Read this article as originally published in NBC News.
Dozens of people formed a line outside Dewey Elementary School on a recent Monday, awaiting the arrival of a Feeding San Diego truck that gives out free groceries every other week.
The vast majority weren’t homeless or even newly unemployed. They’re the husbands and wives of U.S. military service members.
“I knew we wouldn’t be wealthy, but I thought it would be a lot more manageable,” said Desiree Mieir, a mother of four whose Navy husband’s most recent deployment lasted almost eight months.
Mieir can’t afford cable and often leaves her home’s air conditioning shut off to keep her utility bill down. “I didn’t know I’d have to try this hard,” she said.
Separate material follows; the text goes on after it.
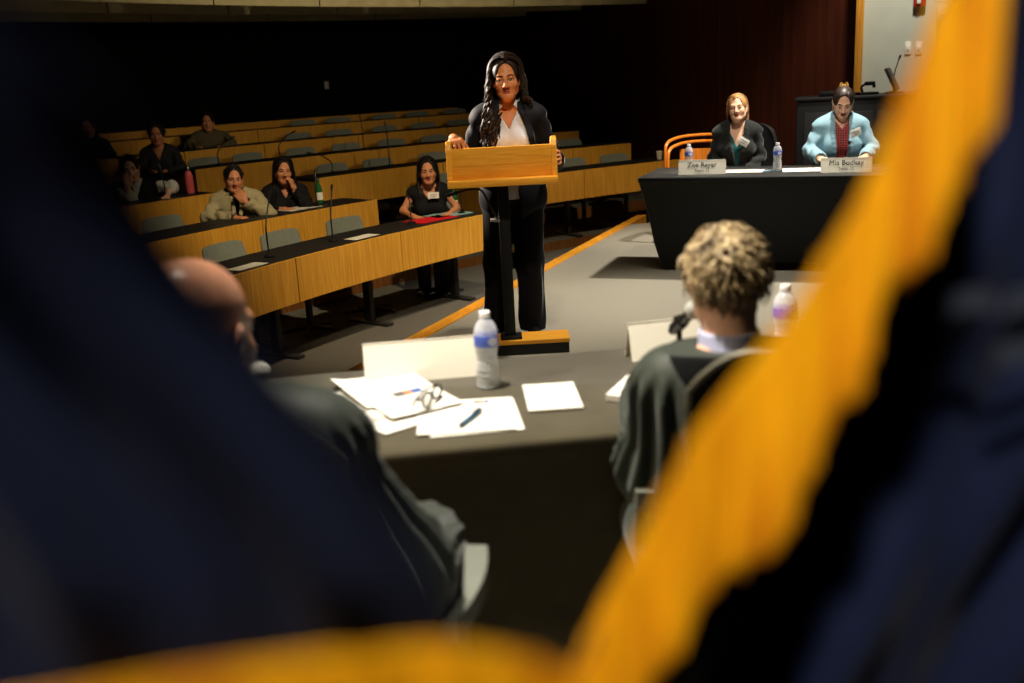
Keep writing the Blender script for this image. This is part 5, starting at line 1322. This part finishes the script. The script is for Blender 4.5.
def people_rows():
    # person in the grey jacket, chin on hand
    def cl(root, J):
        top_cloth(root, J, MATS['cloth_charcoal'], 'undershirt', .004, False, .009, sleeve=0, fold=.0)
        N = J['neck'][2]; ow = lambda Z: float(np.interp(Z, [.5, .75, N-.12, N, N+.05], [.004, .006, .012, .035, .05]))
        top_cloth(root, J, MATS['jacket_beige'], 'jacket', .027, False, .008, openw=ow, lapel=.010, fold=.0045, seed=41, crew=.068, armw=1.0, puff=.008)
        S = Sdf(J['neck']-.14, J['neck']+.12, .006)
        for q in (-1, 1): S.box(J['neck']+V(q*.060, -.045, .012), (.030, .045, .012), .01, roty(q*.5) @ rotz(q*.3), .01)
        mesh_from('jacket_collar', [S.mesh()], [MATS['jacket_beige']], root)
    audience('person in a pale grey jacket resting chin on hand at the second row desk', 'B', 143.65, 1.19, 'skin_warm', lambda r, H, J: short_hair(r, H, MATS['hair_black'], seed=7, grow=1.06, n=170, ln=.05), cl,
             arms=dict(el=(.27, -.20, .76), wl=(.075, -.215, .890), er=(-.26, -.12, .76), wr=(-.02, -.33, .765)), head=dict(yaw=.15, pitch=.06, roll=.10, c=(-.005, -.06, 1.078)), fem=False, sh=.165,
             hands=(('l', (-.55, .1, .75), (-.3, .9, .2), (.9, 1.1, .8)), ('r', (.8, -.5, 0), (0, 0, -1), (.3, .4, .3))), rz=.22)
    def cl(root, J): top_cloth(root, J, MATS['cloth_black'], 'sweater', .014, True, .008, fold=.006, seed=43, vneck=(.055, .12))
    audience('person with long dark hair in black resting cheek on hand at the second row desk', 'B', 140.85, 1.205, 'skin_warm', long_straight('hair_black', .36, 12), cl,
             arms=dict(el=(.20, -.22, .76), wl=(.085, -.15, .925), er=(-.22, -.16, .76), wr=(-.02, -.33, .765)), head=dict(yaw=.20, pitch=.05, roll=.12, c=(.0, -.06, 1.09)),
             hands=(('l', (-.25, .15, .9), (-.8, .3, .1), (.7, .9, .7)), ('r', (.8, -.5, 0), (0, 0, -1), (.3, .4, .3))), rz=.18)
    def cl(root, J):
        top_cloth(root, J, MATS['cloth_black'], 'sleeveless_top', .012, True, .008, sleeve=0, fold=.004, seed=44, vneck=(.085, .13), crew=.078)
        badge(root, V(.035, -.150, .935), rotx(-.15), (.10, .055))
    audience('woman in a black sleeveless top with a badge at the front row desk', 'A', 137.3, 1.255, 'skin_warm', long_straight('hair_black', .36, 13), cl,
             arms=dict(el=(.245, -.06, .80), wl=(.14, -.28, .765), er=(-.245, -.06, .80), wr=(-.14, -.28, .765)), head=dict(yaw=.0, pitch=.03, roll=-.03, c=(.0, -.055, 1.143)),
             hands=(('l', (-.5, -.7, -.1), (0, 0, -1), (.3, .4, .3)), ('r', (.5, -.7, -.1), (0, 0, -1), (.3, .4, .3))), rz=.08)
    def cl(root, J):
        top_cloth(root, J, MATS['cloth_white'], 'white_shirt', .012, False, .009, sleeve=.55, fold=.006, seed=45, puff=.012)
        top_cloth(root, J, MATS['cloth_black'], 'vest', .022, False, .009, sleeve=0, fold=.003, seed=46, vneck=(.05, .12))
    audience('person in white short sleeves and dark vest, hand at face, at far left', 'C', 144.45, 1.15, 'skin_fair', lambda r, H, J: short_hair(r, H, MATS['hair_dark_brown'], seed=17, grow=1.13, n=120, face=(0, -.09, -.05, .062, .075, .085)), cl,
             arms=dict(el=(.31, -.10, .84), wl=(.26, -.28, .765), er=(-.05, -.24, .765), wr=(-.07, -.16, .90)), head=dict(yaw=.05, pitch=.12, roll=-.12, c=(-.03, -.07, 1.038)), fem=False, sh=.165,
             hands=(('r', (.2, .15, .9), (.3, .8, .1), (.7, .9, .7)), ('l', (-.1, -.8, -.1), (0, 0, -1), (.3, .4, .3))), rz=.30)
    def cl(root, J): top_cloth(root, J, MATS['cloth_charcoal'], 'dark_top', .014, True, .010, fold=.004, seed=47, vneck=(.06, .14))
    audience('person with tousled dark hair in a dark V-neck, in shade on the fourth tier', 'D', 139.7, 1.25, 'skin_warm', lambda r, H, J: short_hair(r, H, MATS['hair_black'], seed=27, grow=1.2, n=120, ln=.07), cl,
             arms=dict(el=(.22, -.14, .78), wl=(.04, -.34, .765), er=(-.22, -.14, .78), wr=(-.04, -.34, .765)), h=.011, rz=.25)
    def cl(root, J): top_cloth(root, J, MATS['cloth_black'], 'dark_top', .014, True, .010, fold=.004, seed=48)
    audience('dim figure with long dark hair in black at the far left of the tiers', 'E', 140.2, 1.22, 'skin_warm', long_straight('hair_black', .30, 14), cl,
             arms=dict(el=(.22, -.14, .78), wl=(.04, -.34, .765), er=(-.22, -.14, .78), wr=(-.04, -.34, .765)), h=.011, rz=.25)
    def cl(root, J): top_cloth(root, J, MATS['cloth_olive'], 'olive_shirt', .016, False, .010, fold=.005, seed=49)
    audience('broad person in an olive shirt with short dark hair on the fifth tier', 'E', 134.3, 1.18, 'skin_warm', lambda r, H, J: short_hair(r, H, MATS['hair_black'], seed=37, grow=1.1), cl,
             arms=dict(el=(.27, -.12, .80), wl=(.10, -.34, .765), er=(-.27, -.12, .80), wr=(-.10, -.34, .765)), fem=False, sh=.18, h=.011, rz=.25)
# ------------------------------------------------------------------ flags close to the camera
mat('flag_navy', (5, 14, 42), .85, .2, noise=.08, nscale=60, bump=.03, bscale=900, sheen=.04)
mat('fringe_gold', (248, 176, 10), .6, .3, nscale=70, stretch=(1, 1, .10), rgb2=(212, 128, 6))
mat('flag_white', (44, 48, 60), .8, .2, noise=.05, nscale=60)
def polyline(P):
    P = np.array(P, float); s = np.concatenate([[0], np.cumsum(np.linalg.norm(np.diff(P, axis=0), axis=1))]); s /= s[-1]
    return lambda t: np.array([np.interp(t, s, P[:, i]) for i in range(3)])
def fringe(root, hem, n, L, r, seed, tapew=.006, Lvar=.010, freq=17, out=V(0, -1, 0)):
    rg = np.random.default_rng(seed); mb = MB()
    for i in range(n):
        t = (i+.5)/n+rg.normal()*.2/n; a = hem(np.clip(t, 0, 1))+rg.normal(size=3)*V(.0012, .0016, .0005)
        l = L+Lvar*math.sin(t*freq)+Lvar*.55*math.sin(t*freq*2.7+1)+rg.normal()*.002
        sw = V(.004*math.sin(t*freq*1.3), .003*math.sin(t*40), 0)
        pts = [a, a+V(0, 0, -l*.3)+sw*.2, a+V(0, 0, -l*.7)+sw*.7, a+V(0, 0, -l*.95)+sw, a+V(0, 0, -l)+sw]
        mb.tube(pts, [r, r, r*1.05, r*1.1, r*.5], 6)
    mb.build('fringe', MATS['fringe_gold'], root)
    mb = MB(); mb.grid(lambda u, v: hem(u)+V(0, -.0025, (v-.5)*tapew*2), 40, 2, .002); mb.build('hem_tape', MATS['fringe_gold'], root)
def flags():
    # fold whose gold fringe runs from upper right down to the bottom centre
    HR = polyline([(.229, .470, 1.639), (.210, .460, 1.619), (.196, .455, 1.594), (.180, .450, 1.553), (.160, .445, 1.508), (.127, .440, 1.456), (.085, .435, 1.406), (.040, .430, 1.326), (.017, .425, 1.282), (-.008, .420, 1.235), (-.03, .42, 1.19)])
    root = thing('flag', 'navy flag with heavy gold fringe sweeping down from the upper right corner', 'flag', (0, 0, 0))
    def cl(u, v):
        h = HR(v); w = u*.42
        return (h[0]+w*(1-.12*v), h[1]+.085*min(1, u*9)+.06*u+.010*math.sin(u*21+v*5+.6)+.006*math.sin(u*43-v*7), h[2]+.05*u-.10*u*u)
    mb = MB(); mb.grid(cl, 60, 40, .0012); cloth = mb.build('cloth', MATS['flag_navy'], root)
    fringe(root, HR, 420, .088, .0019, 3)
    def mark(x0, x1, z0, z1, y):
        mb = MB(); mb.grid(lambda u, v: (x0+(x1-x0)*u, y, z0+(z1-z0)*v+.004*math.sin(u*3)), 6, 3, .001); return mb.build('lettering', MATS['flag_white'], cloth)
    mark(.229, .254, 1.437, 1.449, .505); mark(.258, .310, 1.436, 1.449, .505); mark(.256, .312, 1.408, 1.421, .505)
    # nearer fold at the left with a fringed lower hem
    root = thing('flag', 'blurred navy flag fold filling the left side, gold fringe along its bottom hem', 'flag', (0, 0, 0))
    E_ = polyline([(-0.107, 0.2, 1.599), (-0.099, 0.203, 1.591), (-0.089, 0.207, 1.582), (-0.082, 0.212, 1.572), (-0.08, 0.217, 1.562), (-0.079, 0.224, 1.55), (-0.075, 0.232, 1.535), (-0.067, 0.241, 1.515), (-0.056, 0.25, 1.493), (-0.046, 0.258, 1.472), (-0.036, 0.266, 1.45), (-0.026, 0.275, 1.422), (-0.023, 0.285, 1.396), (-0.024, 0.292, 1.380)])
    HL = polyline([(-.026, .300, 1.380), (-.063, .280, 1.388), (-.097, .260, 1.396), (-.129, .240, 1.402), (-.161, .230, 1.403), (-.22, .22, 1.404)])
    HL2 = polyline([(.023, .330, 1.350), (.011, .325, 1.361), (-.003, .315, 1.374), (-.026, .300, 1.389), (-.063, .280, 1.400), (-.097, .260, 1.409), (-.129, .240, 1.416), (-.161, .230, 1.418), (-.22, .22, 1.42)])
    LT = polyline([(-0.107, 0.2, 1.599), (-.16, .19, 1.625), (-.24, .18, 1.64)])
    def cl2(u, v):
        a = E_(v); b = LT(u); d = HL(u); c = LT(0)
        left = V(-.24, .18, 1.64)*(1-v)+V(-.22, .22, 1.42)*v
        p = (1-u)*a+u*left+(1-v)*b+v*d-((1-u)*(1-v)*c+u*(1-v)*LT(1)+(1-u)*v*HL(0)+u*v*HL(1))
        # folds run along the free edge
        f = .006*math.sin(u*19+v*2.2)+.004*math.sin(u*37+1.5-v*3)
        return (p[0], p[1]+f*min(1, u*5)*min(1, (1-v)*5)+.006*v, p[2])
    mb = MB(); mb.grid(cl2, 60, 40, .0010); mb.build('cloth', MATS['flag_navy'], root)
    HF = lambda t: HL2(t)+V(0, -.008, .0025-.004*t)
    fringe(root, HF, 300, .085, .0016, 5, .004, .006, 9)
speaker()
panelist_dark()
panelist_blue()
judge_curly()
judge_bald()
people_rows()
flags()
# ------------------------------------------------------------------ camera
cd = bpy.data.cameras.new('camera'); cam = bpy.data.objects.new('camera', cd); COL.objects.link(cam); SC.camera = cam
cam.location = (0, 0, 1.573)
cd.lens = 35.0; cd.sensor_width = 36.0; cd.sensor_fit = 'HORIZONTAL'; cd.clip_start = .02
pitch, roll = .2622, -.0537
M = Matrix.Rotation(PI/2-pitch, 4, 'X') @ Matrix.Rotation(roll, 4, 'Z')
cam.rotation_euler = M.to_euler()
cd.dof.use_dof = True; cd.dof.focus_distance = 6.0; cd.dof.aperture_fstop = 2.0
# ------------------------------------------------------------------ light
wd = bpy.data.worlds.new('world'); SC.world = wd; wd.use_nodes = True
wd.node_tree.nodes['Background'].inputs[0].default_value = (1, .9, .75, 1); wd.node_tree.nodes['Background'].inputs[1].default_value = .007
def spot(loc, tgt, e, deg, col=(1, .93, .80), blend=.6, size=.12):
    l = bpy.data.lights.new('stage_or_fill_lamp', 'SPOT'); o = bpy.data.objects.new('stage_or_fill_lamp', l); COL.objects.link(o)  # makes the stage spots and also a few added fill lights
    o.location = loc; l.energy = e; l.spot_size = math.radians(deg); l.spot_blend = blend; l.color = col; l.shadow_soft_size = size
    o.rotation_euler = (Vector(tgt)-Vector(loc)).to_track_quat('-Z', 'Y').to_euler(); return o
WARM = (1, .80, .52); NEUT = (1, .93, .80)
spot((-.6, 2.36, 4.05), (.10, 2.42, .75), 1150, 50, NEUT, .6)        # over the near table
spot((-.3, -.75, 3.4), (.03, .40, 1.45), 380, 25, NEUT, .6)         # overhead just behind the camera
spot((.3, 2.9, 4.1), (.02, 5.75, 1.15), 440, 30, (1, .85, .60), .7)          # front key on the speaker
spot((-3.6, 8.1, 3.0), (-.02, 5.9, 1.25), 9000, 17, (1, .88, .74), .6)  # from the left, behind
spot((2.9, 8.05, 4.15), (2.1, 7.9, .6), 1150, 66, NEUT)                # over the black table
spot((1.8, 5.6, 4.1), (2.2, 8.1, 1.05), 340, 36, NEUT)              # front light on the two women
spot((1.3, 5.6, 4.1), (1.2, 6.0, 0), 520, 52, NEUT)                 # on the floor between
spot((3.7, 8.6, 4.1), (4.2, 9.6, 1.6), 430, 70, (1, .96, .86))      # on the pale wall
spot((.1, 5.3, 4.1), (-1.3, 7.6, .3), 760, 50, WARM, .9)            # spill over the front rows
spot((1.8, 6.2, 3.7), (-2.2, 10.6, 2.7), 190, 62, WARM, 1.0)        # added fill with no fixture behind it, toward the tiers and ceiling boards
spot((1.7, 7.2, 4.1), (.9, 10.4, .5), 420, 44, WARM, .9)           # added fill to brighten the desks behind the lectern's right side
spot((-2.5, 1.3, 3.3), (.1, 1.9, 1.05), 170, 40, WARM, .8)          # low side lamp on the judges
spot((2.2, 5.6, 2.25), (-2.2, 12.5, 2.9), 300, 62, WARM, 1.0)       # low added fill, not a real fixture, reaching under the ceiling boards
vs = SC.view_settings; vs.view_transform = 'Standard'; vs.look = 'None'; vs.exposure = 0; vs.gamma = 1; vs.use_curve_mapping = False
To make ends meet, Mieir and thousands of other military families around the country routinely rely on federal food assistance, charities or loans from family. Their struggles are caused by a variety of factors: the high cost of living in cities like San Diego, difficulty qualifying for federal food assistance, and a transient life that makes it challenging for spouses to build careers.
It’s difficult to quantify the full scope of the problem. The Department of Defense doesn’t collect data on how many service members are seeking food assistance. But interviews with dozens of military family members, as well as visits to makeshift food pantries like the one at Dewey Elementary, indicate that the number of military families struggling to put food on the table is substantial.
Pentagon records obtained by NBC News through a Freedom of Information Act request give just a hint of the problem. The data shows that during the 2018-19 school year, a third of children at DOD-run schools on military bases in the United States — more than 6,500 children — were eligible for free or reduced lunches. At one base — Georgia’s Fort Stewart — 65 percent were eligible.
“I think it is a national outrage,” Sen. Tammy Duckworth, D-Ill., a former army helicopter pilot, said. “Can you imagine being deployed and you’re in the Persian Gulf, or you’re in Iraq right now, and you’re worried whether or not your kids are able to have a meal?”
“We should say if you come to the military, your kids are going to get a good education, you’re going to get good housing, and your kids are going to be fed,” she added.
Duckworth and Rep. Susan Davis, D-Calif., have been working on a provision to the National Defense Authorization Act that would help raise the income of some service members whose basic pay is close to or below the poverty line.
On a recent visit to the makeshift food pantry at Dewey Elementary, Melissa Carlisle, a mother of two whose husband serves in the military, picked up a bag of potatoes that she plans to spread out over three different meals and freeze the rest for later.
“They have this military illusion that we’re just rolling in dough, but we’re not,” Carlisle said. “…We’re just really good with the little bit of money that we get.”
Almost everyone who gets groceries at the Feeding San Diego pantry at Dewey Elementary is military, and everything is free, so Carlisle and other military spouses start lining up early to fill their bags with fresh produce, snacks for the kids, and basic staples such as flour and bread.
At a school where almost 80 percent of students are the children of active-duty military personnel and more than 70 percent are eligible for free and reduced lunches, the biweekly free groceries often make the difference between struggling to pay the bills or simply going hungry.
When she’s not getting free food from Feeding San Diego, Carlisle normally shops at the military commissary, which is tax-free, or at Ralph’s, a grocery store in San Diego where purchases of food accrue points she can use on gas. “You don’t need to decide, ‘Do I need gas, or do I need food?'”
But Carlisle said that even with help, just getting by is a constant worry.
“I wouldn’t say check to check, but pretty darn close. If you sneeze hard, a flat tire goes out, that’s it,” she said.
The lower-ranked enlisted service members in all branches, those with pay grades from E-1 to E-5, make somewhere between $18,648 and $40,759 in basic pay, depending on their rank and years of service. This doesn’t include their allowances for housing and food or special compensation like combat pay.
But the housing allowance, which can range widely depending on where a service member lives, is often enough to push a family out of the eligibility bracket for federal food assistance.
Even so, 2017 data from an annual Census Bureau survey showed that more than 16,000 active-duty service members received food stamps, known as the Supplemental Nutrition Assistance Program, or SNAP.
In 2016, the Government Accountability Office published a report recommending that the Defense Department start tracking data on service members’ and their families’ use of food assistance programs such as SNAP and the Special Supplemental Nutrition Program for Women, Infants, and Children, or WIC, but aid groups and lawmakers question whether the department is collecting meaningful data.
“They don’t even have adequate data about how many people are impacted,” Josh Protas, the vice president of public policy at Mazon: A Jewish Response to Hunger, said. That’s a problem, said Protas, whose group has been a leader in researching military hunger, because without accurate data on how many families are affected, it’s hard for policymakers to address the issue.